** START OF PROVIDED DATA **

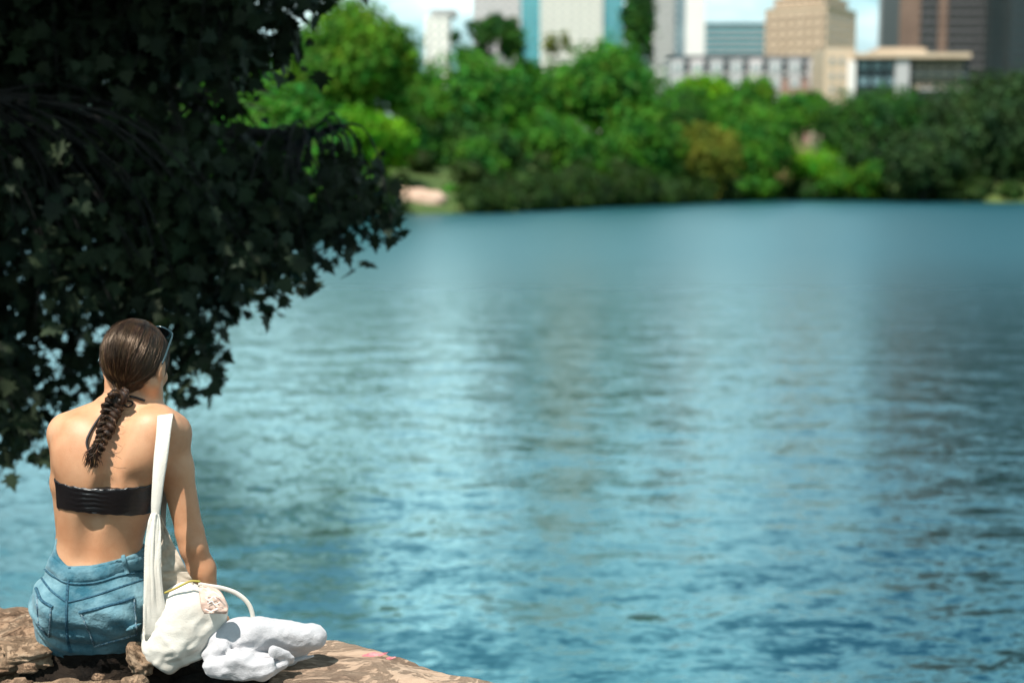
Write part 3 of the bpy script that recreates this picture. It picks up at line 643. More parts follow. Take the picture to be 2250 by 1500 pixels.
def undergrowth():
    g = np.random.default_rng(90); sh = smooth_path([(x, y, 0) for x, y in [(-40, 84), (-30, 98), (-16, 108), (-8, 112), (-1, 117), (5, 131), (9, 141), (16, 152), (25, 172), (33, 184), (44, 180), (58, 168), (90, 160)]], 400)
    c0 = np.array((15., 45., 0)); lob = []
    for i in range(620):
        p_ = sh[int(g.integers(0, 400))]; u = p_ - c0; u /= np.linalg.norm(u); o_ = g.choice([g.uniform(-.3, 3), g.uniform(2, 34)]); q = p_ + u * o_
        if -9.5 < p_[0] < -3.5 and o_ < 5: continue
        if 34 < q[0] < 46 and q[1] > 186: continue
        if -9.5 < p_[0] < -5: o_ = max(o_, 6)
        r = g.uniform(.8, 2.0); z = np.interp(o_, [0, 1, 4, 12, 28, 60], [0, .5, 1.5, 3.6, 6, 8.5]); lob.append((np.array((q[0], q[1], z + r * .45)), np.array((r * 1.15, r * 1.15, r))))
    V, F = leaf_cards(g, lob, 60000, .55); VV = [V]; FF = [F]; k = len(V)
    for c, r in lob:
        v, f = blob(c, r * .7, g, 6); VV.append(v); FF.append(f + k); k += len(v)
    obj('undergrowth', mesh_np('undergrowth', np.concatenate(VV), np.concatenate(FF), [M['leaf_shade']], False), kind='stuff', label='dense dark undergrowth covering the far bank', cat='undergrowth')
undergrowth()
# reddish dry grass slope between the trees
def slope():
    V = []; 
    for i in range(16):
        for j in range(16):
            u, v = i / 15, j / 15; x0 = P(1690 + 190 * u, 300, 194)[0]
            V.append((x0, 188 + 24 * v, 1.4 + 8.8 * v ** .8 * (1 - .35 * u) - 2.2 * (2 * u - 1) ** 4 + .25 * float(vnoise(u * 6, v * 6, .3))))
    i = np.arange(256).reshape(16, 16); F = np.stack([i[:-1, :-1], i[1:, :-1], i[1:, 1:], i[:-1, 1:]], -1).reshape(-1, 4)
    obj('grass_slope', mesh_np('grass_slope', V, F, [M['grass_red']]), kind='structure')
slope()
# ------------------------------------------------------------------ rocks
def rock_mesh(r, seed, rough=.22, flat=.8, res=40):
    g = np.random.default_rng(seed); o = g.uniform(0, 30, 3)
    th = np.linspace(0, math.pi, res // 2 + 2); ph = np.linspace(0, 2 * math.pi, res, endpoint=False)
    T_, H_ = np.meshgrid(th, ph, indexing='ij'); d = np.stack([np.sin(T_) * np.cos(H_), np.sin(T_) * np.sin(H_), np.cos(T_)], -1).reshape(-1, 3)
    k = 4.5; e = (np.abs(d) ** k).sum(1) ** (-1 / k); d2 = d * e[:, None]          # squarish
    n = fbm(*(d.T * 1.6 + o[:, None]), 5, .52); rg = 1 - np.abs(fbm(*(d.T * 3.1 + o[:, None] + 9), 4, .5)) * 1.2
    V = d2 * (flat + rough * n + .10 * rg)[:, None] * np.array(r)
    i = np.arange(len(V)).reshape(len(th), res); j = np.roll(i, -1, 1)
    return V, np.stack([i[:-1], i[1:], j[1:], j[:-1]], -1).reshape(-1, 4)
def rock(label, c, r, seed, mat='rock', rz=0, tilt=(0, 0), group='rocks of the ledge', res=44, rough=.2, mats=None):
    V, F = rock_mesh(r, seed, rough, res=res)
    o = obj('rock', mesh_np('rock', V, F, [M[mat]]), label=label, cat='rock', group=group, loc=c); o.rotation_euler = (tilt[0], tilt[1], rz); return o
rock('brown flat rock at the left edge under the seated woman', P(20, 1395, 4.0) - np.array((0.12, 0.02, .025)), (.32, .26, .085), 3, res=72)
rock('knobbly rock with a dark hollow left of the jeans', P(56, 1424, 3.74) - np.array((0, 0, .012)), (.085, .07, .034), 5, 'rock_pale', res=56, rough=.3)
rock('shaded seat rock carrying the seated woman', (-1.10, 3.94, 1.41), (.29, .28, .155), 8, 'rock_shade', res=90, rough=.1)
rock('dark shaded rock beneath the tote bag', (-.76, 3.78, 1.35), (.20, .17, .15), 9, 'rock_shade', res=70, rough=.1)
rock('small lit rock between the jeans and the tote bag', P(312, 1452, 3.66), (.036, .05, .045), 12, 'rock_pale', rz=.4, res=50, rough=.3)
rock('pale stone crest along the bottom edge below the jeans', P(150, 1512, 3.42) - np.array((0, 0, .035)), (.16, .07, .045), 14, 'rock_pale', res=64, rough=.3)
rock('pointed pebble at the bottom edge below the tote bag', P(295, 1500, 3.44) - np.array((0, 0, .01)), (.028, .03, .026), 16, 'rock_pale', res=36, rough=.3)
rock('low brown stone in the bottom left corner', P(10, 1510, 3.40) - np.array((0, 0, .02)), (.08, .07, .03), 19, 'rock', res=44, rough=.3)
for i, (px, py, y, s) in enumerate([(60, 1468, 3.55, .018), (215, 1486, 3.48, .012)]):
    rock(['small dull pebble in the soil', 'tiny pebble near the bottom crest', 'brown pebble below the jeans', 'small stone by the left edge', 'tiny brown pebble beside the pointed one'][i], P(px, py, y), (s * 1.5, s, s * .7), 30 + i, 'rock', res=20)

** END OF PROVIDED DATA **

Extract from the data every line where "shaded" shows up.

rock('shaded seat rock carrying the seated woman', (-1.10, 3.94, 1.41), (.29, .28, .155), 8, 'rock_shade', res=90, rough=.1)
rock('dark shaded rock beneath the tote bag', (-.76, 3.78, 1.35), (.20, .17, .15), 9, 'rock_shade', res=70, rough=.1)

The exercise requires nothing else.